The Blog

  • March 25, 2008
  • Automating the suggestion box

    Starbucks’ new customer-community-let-us-hear-from-you idea shows how hard it is to do the social marketing thing and it also shows how corporations sometimes take good ideas and drain the life out of them and then present the morphed idea as the real thing.

    A short diversion is in order. Customer experience follows the same trajectory. Back in the late 1990’s Jim Gilmore and Joe Pine published a ground-breaking book called “The Experience Economy” in which they argued that the next big idea in improving marketing was in staging experiences for customers.  The idea sort of caught on at least to the point that their latest related book is titled, “Authenticity: What Customers Really Want”.

    The pair argued persuasively for an evolutionary scale starting with commodities and ending with experiences in which the higher item on the scale was merely a customized version of the lower item. Thus a product was a commodity which had been customized. Following that line of reasoning a service is a customized product and an experience is a customized service.

    So far so good, but when the corporate world got hold of the idea it became immediately apparent that customizing service was simply too expensive or too much bother or both. At that point a customer experience went from something that was actively staged by a company for a customer to a passive idea mediated by secondary metrics.

    Everyone wanted to know if the customer experience was a good one, as defined by their metrics. As a result easy things got quantified and the hard stuff sometimes got ignored.  Was the call answered on the first ring?  Did you wait in queue for more than a minute?  Did the agent use your first name? Did the clerk smile? A lot of it was pretty useless and even silly.

    I interviewed Pine recently and asked him about his reaction to the uptake of the customer experience in the market, here’s what he said:

    One thing is really bothersome, and that is that so many folks who claim to have read "The Experience Economy" missed — or act and talk as if they missed — the main thesis: that…experiences are a distinct economic offering, as distinct from services as services are from goods. So many glom onto the language of “customer experience” or “experiential marketing” rather than truly design and stage experience output.

    Now we’re at it again and if you didn’t know better you might think that Starbucks was way out front on the leading edge of a new marketing idea but I have to say, whoa horsey, not so fast.

    The idea of capturing customer input is a good, even noble, one but it needs to be done with some science or it won’t be much good. Out of the thousands of people who use your product what slice of them participates in your community? Is it the same cranky people all the time?  Your competitors?  Do you know?

    Setting up what amounts to an automated suggestion box leaves all these variables wide open and gives your marketers the impossible task of deriving meaning from what, pardon me, Shakespeare called “a tale told by an idiot, full of sound and fury, signifying nothing.”

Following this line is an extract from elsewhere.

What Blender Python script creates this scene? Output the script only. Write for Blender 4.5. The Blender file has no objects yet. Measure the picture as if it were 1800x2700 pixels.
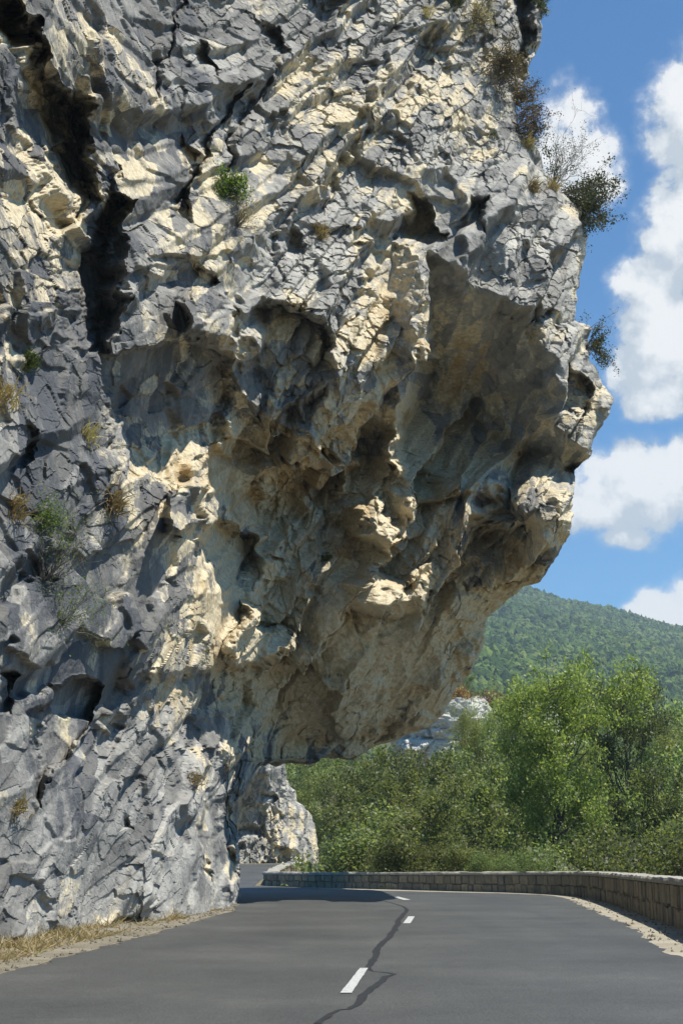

    A few weeks back I wrote a piece about choosing a vendor who can help you set up a community.  Today I would like to suggest that the secret of community success is that it must be active and it must be actively managed. Gathering random comments from customers might be useful and I won’t dismiss it, but if you are planning to use the input from a community to make decisions about how you manage and grow your business, you need much more than the feedback from a random group.

    That means you should pick your community members — I didn’t say you should stuff the ballot box but you need to pick the members — so that you have a representative cross section of your customers. The data that comes from a cross section of your customer population will be more accurate (not perfect) and enable you to make reasonable extrapolations.

    If you pick your members you also need to specifically pick what you ask. Open ended questions that solicit rants might make it seem like the vendor is really interested in community input but, again, it simply leads to chaos. The best questions are derived from lots of listening.  When multiple customers express a similar thought you might be witnessing a pattern emerging but you need to test it further. Develop a question or two designed to get people to choose among a short list of possibilities, then find multiple ways to ask the same question.

    In the end, the difference between a community that works and one that simply makes you look good is similar to staging experiences compared to worrying about the customer experience. The way that works requires active participation by the vendor while the cheap and easy route bastardizes the idea and only leads to confusion. 

    If we follow the cheap and easy route, in the not too distant future it is conceivable that communities will get a bad name because “everybody knows they don’t work”.  Analysts will develop data that proves the fact and that will be that.  We’ll go back to not listening to the customer because some genius might have even proved that communities are no better than dartboards and dartboards are way less expensive.  I digress, but the thing that will be proven not to work will be the thing that couldn’t work.

    So hats off to Starbucks for automating their suggestion box.  Now, your coffee break is over, get back to work and develop a real community.